On Sat, 2004-02-14 at 11:32, will hill wrote:
> Are you telling me that Microsoft has fewer resources than 
> the people at OpenBSD and must keep their source to themselves 
> or suffer a security disaster?  Microsoft is once again trying 
> to blame others for their own failures.  Hiding your sloppy work
> does not make it secure.  People can and will find your holes with
>  or without the source code.  

Yes, I am telling you that the Microsoft has fewer dedicated and highly
knowledgeable individuals than the people at OpenBSD.

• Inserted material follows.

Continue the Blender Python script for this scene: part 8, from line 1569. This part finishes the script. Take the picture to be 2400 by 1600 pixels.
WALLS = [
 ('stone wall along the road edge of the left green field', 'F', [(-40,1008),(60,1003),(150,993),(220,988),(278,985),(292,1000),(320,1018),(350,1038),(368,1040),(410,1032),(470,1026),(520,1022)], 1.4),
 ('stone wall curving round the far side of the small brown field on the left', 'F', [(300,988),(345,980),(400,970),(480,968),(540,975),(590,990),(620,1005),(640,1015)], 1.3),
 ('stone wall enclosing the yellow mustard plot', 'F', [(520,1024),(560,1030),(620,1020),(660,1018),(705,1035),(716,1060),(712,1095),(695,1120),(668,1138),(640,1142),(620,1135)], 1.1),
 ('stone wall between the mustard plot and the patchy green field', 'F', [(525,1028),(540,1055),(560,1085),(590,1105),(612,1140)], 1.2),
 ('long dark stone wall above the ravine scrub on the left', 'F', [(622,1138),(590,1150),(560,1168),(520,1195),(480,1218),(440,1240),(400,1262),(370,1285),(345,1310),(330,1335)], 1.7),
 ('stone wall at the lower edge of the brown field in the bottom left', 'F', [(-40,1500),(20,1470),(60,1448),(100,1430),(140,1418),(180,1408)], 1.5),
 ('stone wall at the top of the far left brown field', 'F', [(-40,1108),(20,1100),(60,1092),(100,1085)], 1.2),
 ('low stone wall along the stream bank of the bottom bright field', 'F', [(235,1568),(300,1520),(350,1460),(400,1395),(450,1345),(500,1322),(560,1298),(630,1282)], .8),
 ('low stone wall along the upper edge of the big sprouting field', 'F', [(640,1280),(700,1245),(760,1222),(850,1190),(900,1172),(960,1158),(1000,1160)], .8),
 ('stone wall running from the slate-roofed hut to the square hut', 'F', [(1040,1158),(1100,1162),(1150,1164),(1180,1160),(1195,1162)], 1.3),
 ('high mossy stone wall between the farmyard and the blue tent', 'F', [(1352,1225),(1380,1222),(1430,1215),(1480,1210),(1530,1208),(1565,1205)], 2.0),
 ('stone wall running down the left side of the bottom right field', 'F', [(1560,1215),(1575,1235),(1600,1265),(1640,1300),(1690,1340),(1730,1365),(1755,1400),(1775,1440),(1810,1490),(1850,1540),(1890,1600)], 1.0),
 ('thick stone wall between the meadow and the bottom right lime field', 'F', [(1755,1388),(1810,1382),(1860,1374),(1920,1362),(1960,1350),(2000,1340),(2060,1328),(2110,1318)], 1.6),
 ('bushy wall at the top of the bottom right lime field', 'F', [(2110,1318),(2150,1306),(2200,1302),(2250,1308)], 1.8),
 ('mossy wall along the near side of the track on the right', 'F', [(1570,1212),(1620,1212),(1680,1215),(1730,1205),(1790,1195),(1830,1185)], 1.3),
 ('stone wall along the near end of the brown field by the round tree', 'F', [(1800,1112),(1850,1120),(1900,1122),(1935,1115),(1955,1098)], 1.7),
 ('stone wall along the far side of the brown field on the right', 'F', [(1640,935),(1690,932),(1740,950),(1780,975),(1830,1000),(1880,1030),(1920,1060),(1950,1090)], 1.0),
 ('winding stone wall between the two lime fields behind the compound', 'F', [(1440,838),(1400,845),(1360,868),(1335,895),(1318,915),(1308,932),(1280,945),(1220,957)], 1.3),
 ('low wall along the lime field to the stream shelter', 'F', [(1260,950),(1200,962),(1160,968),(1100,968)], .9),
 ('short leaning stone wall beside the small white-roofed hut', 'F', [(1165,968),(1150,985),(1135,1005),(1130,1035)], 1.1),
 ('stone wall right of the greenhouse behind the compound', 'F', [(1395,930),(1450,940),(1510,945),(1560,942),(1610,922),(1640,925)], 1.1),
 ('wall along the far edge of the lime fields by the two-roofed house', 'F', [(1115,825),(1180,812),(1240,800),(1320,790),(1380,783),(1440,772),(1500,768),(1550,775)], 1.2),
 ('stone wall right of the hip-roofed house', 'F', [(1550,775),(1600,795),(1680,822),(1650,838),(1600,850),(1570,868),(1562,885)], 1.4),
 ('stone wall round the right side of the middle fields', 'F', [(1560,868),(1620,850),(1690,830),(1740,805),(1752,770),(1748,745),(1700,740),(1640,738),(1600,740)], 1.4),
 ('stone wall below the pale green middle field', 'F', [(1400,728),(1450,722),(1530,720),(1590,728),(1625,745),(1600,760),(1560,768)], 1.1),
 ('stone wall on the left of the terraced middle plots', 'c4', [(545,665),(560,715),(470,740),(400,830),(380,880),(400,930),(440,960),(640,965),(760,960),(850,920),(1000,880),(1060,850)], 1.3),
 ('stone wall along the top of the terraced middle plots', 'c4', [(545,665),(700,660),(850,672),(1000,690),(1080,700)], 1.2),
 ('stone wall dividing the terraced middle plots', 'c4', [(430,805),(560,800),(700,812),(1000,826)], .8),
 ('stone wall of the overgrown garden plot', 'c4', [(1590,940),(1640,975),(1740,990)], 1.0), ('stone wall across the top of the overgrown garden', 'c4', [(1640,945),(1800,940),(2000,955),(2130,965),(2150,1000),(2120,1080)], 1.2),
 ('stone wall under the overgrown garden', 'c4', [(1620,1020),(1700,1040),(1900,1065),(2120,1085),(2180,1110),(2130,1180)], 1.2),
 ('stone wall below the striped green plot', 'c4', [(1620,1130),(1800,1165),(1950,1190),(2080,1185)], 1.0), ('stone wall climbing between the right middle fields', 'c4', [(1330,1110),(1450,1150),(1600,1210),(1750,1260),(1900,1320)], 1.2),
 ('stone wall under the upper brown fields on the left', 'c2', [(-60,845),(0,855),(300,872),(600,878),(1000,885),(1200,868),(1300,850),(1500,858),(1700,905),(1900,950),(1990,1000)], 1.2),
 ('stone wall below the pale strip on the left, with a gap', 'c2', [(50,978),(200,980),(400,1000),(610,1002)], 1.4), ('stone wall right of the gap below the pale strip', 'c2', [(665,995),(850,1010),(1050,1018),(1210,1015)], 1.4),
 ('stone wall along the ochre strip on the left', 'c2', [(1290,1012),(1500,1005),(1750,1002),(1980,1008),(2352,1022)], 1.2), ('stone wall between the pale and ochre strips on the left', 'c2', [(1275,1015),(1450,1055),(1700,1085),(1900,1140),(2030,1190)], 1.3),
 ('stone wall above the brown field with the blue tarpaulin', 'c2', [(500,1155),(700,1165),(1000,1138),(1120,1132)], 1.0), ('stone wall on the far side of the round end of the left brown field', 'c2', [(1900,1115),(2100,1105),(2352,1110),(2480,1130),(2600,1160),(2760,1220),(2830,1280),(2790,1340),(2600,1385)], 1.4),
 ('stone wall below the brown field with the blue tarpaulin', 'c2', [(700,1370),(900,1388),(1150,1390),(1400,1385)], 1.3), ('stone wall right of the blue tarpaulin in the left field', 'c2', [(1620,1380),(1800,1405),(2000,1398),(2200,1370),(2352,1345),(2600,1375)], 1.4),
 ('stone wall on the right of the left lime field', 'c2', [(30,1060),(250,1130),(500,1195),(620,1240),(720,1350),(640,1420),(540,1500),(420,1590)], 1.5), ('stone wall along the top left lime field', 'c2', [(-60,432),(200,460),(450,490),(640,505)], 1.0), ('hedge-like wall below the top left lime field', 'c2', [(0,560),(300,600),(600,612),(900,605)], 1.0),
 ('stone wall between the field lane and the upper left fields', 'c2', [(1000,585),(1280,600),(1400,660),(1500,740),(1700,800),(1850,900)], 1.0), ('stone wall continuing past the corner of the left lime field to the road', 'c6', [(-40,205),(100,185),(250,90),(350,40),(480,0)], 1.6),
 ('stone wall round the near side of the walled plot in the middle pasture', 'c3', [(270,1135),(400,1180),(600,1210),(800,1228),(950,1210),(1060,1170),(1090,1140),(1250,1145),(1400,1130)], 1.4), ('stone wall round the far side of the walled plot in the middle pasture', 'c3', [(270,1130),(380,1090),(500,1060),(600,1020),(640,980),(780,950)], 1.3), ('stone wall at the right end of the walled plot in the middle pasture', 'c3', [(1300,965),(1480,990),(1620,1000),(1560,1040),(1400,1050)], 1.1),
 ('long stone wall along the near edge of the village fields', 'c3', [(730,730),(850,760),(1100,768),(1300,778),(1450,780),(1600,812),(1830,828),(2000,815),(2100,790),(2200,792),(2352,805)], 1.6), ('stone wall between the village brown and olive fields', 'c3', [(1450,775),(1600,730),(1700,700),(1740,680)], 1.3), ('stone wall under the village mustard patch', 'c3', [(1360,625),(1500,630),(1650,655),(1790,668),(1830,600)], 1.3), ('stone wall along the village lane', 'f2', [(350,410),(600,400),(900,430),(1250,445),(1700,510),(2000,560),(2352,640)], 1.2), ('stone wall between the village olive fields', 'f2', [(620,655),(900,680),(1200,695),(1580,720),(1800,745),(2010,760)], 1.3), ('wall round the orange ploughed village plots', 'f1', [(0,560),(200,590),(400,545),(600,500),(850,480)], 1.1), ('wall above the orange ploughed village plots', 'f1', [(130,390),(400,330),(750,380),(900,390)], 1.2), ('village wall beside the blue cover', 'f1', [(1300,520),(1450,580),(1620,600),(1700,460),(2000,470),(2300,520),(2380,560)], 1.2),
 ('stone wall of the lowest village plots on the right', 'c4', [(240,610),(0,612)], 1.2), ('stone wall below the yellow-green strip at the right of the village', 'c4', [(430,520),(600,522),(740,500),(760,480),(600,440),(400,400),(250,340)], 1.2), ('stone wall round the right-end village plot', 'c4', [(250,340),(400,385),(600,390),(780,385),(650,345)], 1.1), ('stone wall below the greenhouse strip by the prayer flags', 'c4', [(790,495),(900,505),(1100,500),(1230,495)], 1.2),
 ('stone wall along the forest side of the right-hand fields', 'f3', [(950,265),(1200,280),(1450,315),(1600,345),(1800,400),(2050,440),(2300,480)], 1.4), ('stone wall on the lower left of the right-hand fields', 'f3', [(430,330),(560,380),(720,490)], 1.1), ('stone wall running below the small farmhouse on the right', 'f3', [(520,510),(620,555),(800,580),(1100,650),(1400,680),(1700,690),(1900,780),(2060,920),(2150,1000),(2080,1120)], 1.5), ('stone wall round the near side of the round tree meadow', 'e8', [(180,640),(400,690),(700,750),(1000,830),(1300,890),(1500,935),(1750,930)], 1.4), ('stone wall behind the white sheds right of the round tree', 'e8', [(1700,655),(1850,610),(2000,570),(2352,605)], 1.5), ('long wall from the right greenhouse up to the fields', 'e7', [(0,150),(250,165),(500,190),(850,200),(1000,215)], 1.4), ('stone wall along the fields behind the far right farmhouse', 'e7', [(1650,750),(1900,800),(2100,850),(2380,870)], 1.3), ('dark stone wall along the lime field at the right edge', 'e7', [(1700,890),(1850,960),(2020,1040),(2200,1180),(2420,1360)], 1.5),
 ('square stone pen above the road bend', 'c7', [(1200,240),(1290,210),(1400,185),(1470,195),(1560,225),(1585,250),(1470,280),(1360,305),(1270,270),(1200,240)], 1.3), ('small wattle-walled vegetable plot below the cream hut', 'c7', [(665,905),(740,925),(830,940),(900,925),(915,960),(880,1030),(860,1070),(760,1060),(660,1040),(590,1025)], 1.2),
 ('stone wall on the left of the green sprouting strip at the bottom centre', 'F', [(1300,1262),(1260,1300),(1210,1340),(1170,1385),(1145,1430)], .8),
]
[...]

Yes, people can and will find holes without the source code.  With the
source code, it is much, much easier.  

> Code quality does come from software freedom.  Software that is free 
> will evolve or die.  That evolution is cheaper and more efficient than
> the closed source model, so you are always going to get more bang for
> your effort by making your code free or just using the free thing to 
> begin with.  The proof is as easy as reviewing uptimes and TCOs.  

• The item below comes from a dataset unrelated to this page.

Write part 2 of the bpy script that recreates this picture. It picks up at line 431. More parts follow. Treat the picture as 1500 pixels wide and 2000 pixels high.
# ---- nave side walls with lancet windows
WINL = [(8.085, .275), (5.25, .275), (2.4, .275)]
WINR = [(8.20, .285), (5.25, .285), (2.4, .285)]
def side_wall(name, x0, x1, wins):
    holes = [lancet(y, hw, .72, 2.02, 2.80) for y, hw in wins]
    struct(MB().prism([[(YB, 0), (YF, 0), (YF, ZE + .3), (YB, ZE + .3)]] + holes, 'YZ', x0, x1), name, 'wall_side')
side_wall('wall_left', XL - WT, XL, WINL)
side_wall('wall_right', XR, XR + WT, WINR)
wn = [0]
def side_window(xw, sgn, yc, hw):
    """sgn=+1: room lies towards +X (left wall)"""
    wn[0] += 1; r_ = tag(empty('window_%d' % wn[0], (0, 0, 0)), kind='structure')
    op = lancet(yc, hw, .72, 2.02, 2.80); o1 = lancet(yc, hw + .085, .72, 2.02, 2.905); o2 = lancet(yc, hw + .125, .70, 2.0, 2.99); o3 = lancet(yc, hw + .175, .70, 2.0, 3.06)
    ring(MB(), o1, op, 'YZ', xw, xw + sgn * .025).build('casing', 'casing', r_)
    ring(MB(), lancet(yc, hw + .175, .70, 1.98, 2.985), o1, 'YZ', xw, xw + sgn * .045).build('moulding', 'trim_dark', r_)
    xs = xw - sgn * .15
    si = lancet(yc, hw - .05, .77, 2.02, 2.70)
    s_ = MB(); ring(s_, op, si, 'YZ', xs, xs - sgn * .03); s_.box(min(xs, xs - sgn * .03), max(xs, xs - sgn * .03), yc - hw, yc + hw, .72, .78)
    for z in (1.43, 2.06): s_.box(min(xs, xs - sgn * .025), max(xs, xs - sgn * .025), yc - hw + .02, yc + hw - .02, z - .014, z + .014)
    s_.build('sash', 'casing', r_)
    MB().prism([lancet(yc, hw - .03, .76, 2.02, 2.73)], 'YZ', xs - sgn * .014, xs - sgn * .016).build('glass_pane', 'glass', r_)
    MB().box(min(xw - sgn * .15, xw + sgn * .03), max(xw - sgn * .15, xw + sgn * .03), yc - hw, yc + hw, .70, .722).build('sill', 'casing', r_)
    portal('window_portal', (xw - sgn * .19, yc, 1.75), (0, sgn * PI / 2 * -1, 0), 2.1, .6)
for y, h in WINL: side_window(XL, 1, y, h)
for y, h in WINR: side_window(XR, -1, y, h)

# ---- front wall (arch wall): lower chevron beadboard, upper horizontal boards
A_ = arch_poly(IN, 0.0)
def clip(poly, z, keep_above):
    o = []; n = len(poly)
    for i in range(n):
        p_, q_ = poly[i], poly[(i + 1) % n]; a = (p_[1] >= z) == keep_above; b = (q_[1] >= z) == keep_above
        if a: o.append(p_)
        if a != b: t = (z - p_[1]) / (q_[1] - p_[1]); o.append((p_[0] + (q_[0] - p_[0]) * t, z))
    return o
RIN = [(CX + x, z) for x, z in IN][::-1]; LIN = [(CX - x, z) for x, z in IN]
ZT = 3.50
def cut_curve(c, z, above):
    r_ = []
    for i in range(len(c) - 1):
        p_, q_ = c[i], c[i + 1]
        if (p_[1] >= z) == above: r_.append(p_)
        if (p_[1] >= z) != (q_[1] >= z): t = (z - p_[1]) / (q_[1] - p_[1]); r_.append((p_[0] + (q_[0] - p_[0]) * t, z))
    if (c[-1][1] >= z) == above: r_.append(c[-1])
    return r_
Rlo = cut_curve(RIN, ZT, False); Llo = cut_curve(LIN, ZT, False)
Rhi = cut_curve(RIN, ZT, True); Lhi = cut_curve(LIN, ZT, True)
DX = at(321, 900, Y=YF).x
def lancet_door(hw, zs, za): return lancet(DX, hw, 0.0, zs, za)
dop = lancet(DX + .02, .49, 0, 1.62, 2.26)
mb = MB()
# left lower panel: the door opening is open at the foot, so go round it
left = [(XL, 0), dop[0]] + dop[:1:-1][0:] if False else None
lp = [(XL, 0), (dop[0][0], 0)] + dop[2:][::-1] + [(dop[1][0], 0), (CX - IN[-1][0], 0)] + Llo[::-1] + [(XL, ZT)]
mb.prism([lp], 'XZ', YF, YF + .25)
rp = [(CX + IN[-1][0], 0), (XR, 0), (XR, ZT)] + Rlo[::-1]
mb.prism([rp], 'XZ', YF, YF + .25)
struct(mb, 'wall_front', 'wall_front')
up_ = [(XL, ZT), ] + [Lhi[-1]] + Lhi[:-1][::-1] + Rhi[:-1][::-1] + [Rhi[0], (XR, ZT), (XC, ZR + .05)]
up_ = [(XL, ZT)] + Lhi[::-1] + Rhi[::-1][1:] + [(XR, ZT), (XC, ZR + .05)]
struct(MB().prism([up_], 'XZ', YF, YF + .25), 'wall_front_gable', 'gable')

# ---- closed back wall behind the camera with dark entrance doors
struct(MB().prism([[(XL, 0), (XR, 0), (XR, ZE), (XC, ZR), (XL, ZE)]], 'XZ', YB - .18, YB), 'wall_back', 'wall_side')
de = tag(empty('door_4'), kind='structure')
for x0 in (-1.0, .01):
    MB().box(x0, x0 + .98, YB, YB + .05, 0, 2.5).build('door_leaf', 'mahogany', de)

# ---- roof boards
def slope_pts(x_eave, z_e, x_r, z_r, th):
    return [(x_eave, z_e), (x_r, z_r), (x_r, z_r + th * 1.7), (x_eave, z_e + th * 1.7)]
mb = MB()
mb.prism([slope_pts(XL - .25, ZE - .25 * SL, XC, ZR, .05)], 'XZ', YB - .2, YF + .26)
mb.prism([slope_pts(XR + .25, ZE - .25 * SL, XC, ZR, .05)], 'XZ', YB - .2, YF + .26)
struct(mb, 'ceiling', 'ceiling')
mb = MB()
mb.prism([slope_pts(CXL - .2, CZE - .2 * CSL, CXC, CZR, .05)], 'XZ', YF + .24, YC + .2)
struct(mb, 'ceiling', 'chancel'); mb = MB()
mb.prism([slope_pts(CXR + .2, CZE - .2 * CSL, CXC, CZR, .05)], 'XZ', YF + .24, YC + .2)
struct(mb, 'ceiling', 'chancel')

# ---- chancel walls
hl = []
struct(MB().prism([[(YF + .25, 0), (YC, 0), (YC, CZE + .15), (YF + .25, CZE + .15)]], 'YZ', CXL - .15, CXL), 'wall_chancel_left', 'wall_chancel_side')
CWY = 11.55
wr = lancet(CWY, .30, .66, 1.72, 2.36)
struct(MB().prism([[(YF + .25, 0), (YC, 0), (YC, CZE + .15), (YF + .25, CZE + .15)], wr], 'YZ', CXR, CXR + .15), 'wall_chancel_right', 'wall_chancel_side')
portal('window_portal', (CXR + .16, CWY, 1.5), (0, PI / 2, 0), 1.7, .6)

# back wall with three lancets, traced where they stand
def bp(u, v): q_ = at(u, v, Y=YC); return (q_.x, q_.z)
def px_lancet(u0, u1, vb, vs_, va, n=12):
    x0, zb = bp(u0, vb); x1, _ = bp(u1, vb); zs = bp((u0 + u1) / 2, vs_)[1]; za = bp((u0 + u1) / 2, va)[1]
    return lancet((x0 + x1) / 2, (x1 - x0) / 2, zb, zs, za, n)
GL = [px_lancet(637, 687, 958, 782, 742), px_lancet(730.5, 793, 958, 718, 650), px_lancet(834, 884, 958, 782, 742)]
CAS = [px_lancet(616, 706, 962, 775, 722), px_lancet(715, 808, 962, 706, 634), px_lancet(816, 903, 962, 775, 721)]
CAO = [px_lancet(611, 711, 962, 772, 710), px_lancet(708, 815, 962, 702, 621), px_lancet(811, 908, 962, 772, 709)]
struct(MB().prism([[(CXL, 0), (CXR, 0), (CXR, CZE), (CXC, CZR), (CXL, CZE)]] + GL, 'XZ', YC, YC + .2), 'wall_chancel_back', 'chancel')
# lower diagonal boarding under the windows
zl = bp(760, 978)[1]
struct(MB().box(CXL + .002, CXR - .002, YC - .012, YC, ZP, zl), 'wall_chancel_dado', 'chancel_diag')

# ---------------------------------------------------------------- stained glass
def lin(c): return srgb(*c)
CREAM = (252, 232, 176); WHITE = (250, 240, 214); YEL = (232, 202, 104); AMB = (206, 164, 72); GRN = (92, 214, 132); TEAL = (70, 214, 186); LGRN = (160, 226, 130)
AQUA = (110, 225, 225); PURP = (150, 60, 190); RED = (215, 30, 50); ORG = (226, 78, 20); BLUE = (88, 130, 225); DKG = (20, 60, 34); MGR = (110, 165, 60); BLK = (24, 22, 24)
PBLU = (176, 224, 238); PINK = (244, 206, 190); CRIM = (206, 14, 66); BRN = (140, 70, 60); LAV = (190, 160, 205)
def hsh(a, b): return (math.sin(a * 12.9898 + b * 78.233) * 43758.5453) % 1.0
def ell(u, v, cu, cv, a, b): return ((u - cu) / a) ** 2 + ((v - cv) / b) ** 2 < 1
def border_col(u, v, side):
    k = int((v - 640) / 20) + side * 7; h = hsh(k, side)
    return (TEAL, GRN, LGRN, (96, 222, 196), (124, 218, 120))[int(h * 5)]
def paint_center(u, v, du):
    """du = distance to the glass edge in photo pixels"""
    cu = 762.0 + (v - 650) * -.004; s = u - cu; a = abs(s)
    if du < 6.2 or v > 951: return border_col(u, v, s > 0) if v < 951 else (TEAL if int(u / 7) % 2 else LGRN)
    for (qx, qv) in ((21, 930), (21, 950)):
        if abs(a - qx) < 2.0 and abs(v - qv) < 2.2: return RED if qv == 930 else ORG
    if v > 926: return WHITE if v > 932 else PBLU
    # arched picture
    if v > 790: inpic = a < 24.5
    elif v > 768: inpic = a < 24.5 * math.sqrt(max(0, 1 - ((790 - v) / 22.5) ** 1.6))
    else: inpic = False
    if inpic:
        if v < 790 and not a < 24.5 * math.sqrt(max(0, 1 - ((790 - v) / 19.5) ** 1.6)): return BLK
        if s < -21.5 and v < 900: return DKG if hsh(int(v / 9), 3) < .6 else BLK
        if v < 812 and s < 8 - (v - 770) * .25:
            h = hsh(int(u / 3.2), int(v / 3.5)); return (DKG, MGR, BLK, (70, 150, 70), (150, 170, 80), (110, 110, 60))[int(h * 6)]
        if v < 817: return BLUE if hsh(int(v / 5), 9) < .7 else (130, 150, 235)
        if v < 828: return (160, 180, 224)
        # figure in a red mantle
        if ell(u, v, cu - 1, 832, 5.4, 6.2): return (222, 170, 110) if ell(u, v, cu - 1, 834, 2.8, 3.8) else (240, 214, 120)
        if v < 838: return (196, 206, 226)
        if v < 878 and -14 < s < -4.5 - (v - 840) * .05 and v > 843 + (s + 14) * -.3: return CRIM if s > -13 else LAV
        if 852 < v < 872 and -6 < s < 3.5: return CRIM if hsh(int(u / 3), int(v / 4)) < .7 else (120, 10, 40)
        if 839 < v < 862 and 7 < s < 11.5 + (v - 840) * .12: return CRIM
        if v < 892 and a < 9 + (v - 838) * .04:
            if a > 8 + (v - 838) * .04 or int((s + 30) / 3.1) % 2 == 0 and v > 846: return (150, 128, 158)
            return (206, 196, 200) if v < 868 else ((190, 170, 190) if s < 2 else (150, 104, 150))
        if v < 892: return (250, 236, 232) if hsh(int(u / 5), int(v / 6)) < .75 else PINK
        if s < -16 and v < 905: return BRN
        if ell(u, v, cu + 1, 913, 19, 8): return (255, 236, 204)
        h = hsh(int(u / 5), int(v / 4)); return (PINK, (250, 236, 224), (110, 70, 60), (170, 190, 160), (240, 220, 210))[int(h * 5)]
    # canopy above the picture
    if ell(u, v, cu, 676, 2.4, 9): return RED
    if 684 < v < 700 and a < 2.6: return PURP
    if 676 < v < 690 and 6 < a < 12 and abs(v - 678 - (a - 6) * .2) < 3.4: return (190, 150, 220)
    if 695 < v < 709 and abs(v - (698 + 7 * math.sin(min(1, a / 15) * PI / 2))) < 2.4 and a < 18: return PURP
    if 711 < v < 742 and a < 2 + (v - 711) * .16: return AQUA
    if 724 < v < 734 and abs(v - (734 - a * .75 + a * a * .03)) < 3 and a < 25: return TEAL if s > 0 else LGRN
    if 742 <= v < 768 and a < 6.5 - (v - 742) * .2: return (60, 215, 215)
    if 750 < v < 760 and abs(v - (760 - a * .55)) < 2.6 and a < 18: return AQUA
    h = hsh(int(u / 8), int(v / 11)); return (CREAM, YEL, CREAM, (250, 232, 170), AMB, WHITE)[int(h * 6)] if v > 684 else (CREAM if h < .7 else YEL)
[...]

I think somewhere down the line that you came under the assumption that
I was arguing against software freedom.  And the only thing that I am
arguing is that open source software has a superior track record in
regards to finding (and patching) bugs or security holes than
proprietary, closed-source software.  This is what makes it more secure
than most closed-source packages.

But the fact remains that it is easier to exploit something when you
know everything about it, and far harder to exploit something when you
have to make guesses (even educated ones).